The Tangerines were heartbreakingly relegated despite amounting 39 points - but they lived every minute of life in the Premier League as if it was their last, and you could not help but get swept up in the joy of their journey.

2. Newcastle United (1993-1997)

Great team, great kit
Great team, great kit / Gary M. Prior/Getty Images

There was a reason Kevin Keegan's 90s Newcastle side were branded the Entertainers. They played terrific, attacking, free flowing football and had an absolutely banging kit to match.

With the likes of Les Ferdinand, David Ginola and Peter Beardsley gracing the St. James' Park turf, Newcastle boasted firepower and flair in equal measure.

They came oh so close to being rewarded for their glorious brand of football in 1995/96, but famously fell just short, and will go down as one of the best teams to never win the Premier League.

1. Leicester City (2015/16)

The perfect underdog story
The perfect underdog story / Shaun Botterill/Getty Images

Everybody loves an underdog.
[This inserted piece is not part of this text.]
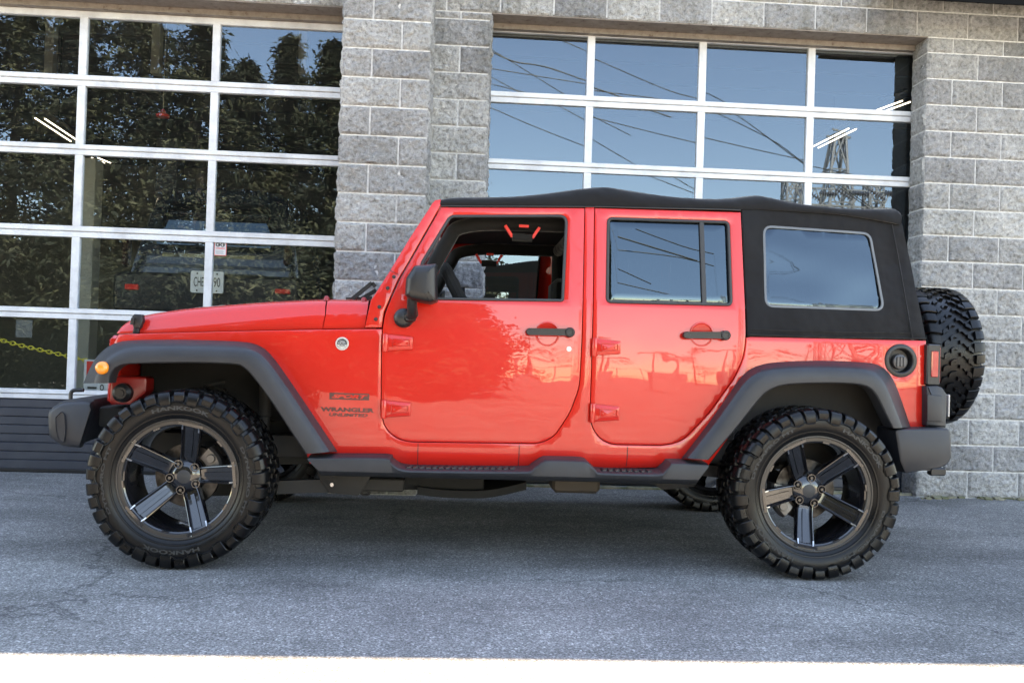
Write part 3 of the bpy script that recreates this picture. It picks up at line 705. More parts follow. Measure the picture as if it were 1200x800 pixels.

Leicester City's 2015/16 Premier League title triumph is the ultimate underdog story that got outrageously out of hand.

Having narrowly avoided relegation the previous season and then been forced to replace Nigel Pearson with Claudio Ranieri in the summer, hopes were not high going into the new campaign. But Leicester just kept winning. The bubble never burst.

Leicester made everybody dream. As neutrals watched Andrea Bocelli perform at the King Power and felt waves of emotion towards this team of misfits - assembled by a misfit - to whom they had absolutely no affiliation, you couldn't help but think that anything is possible.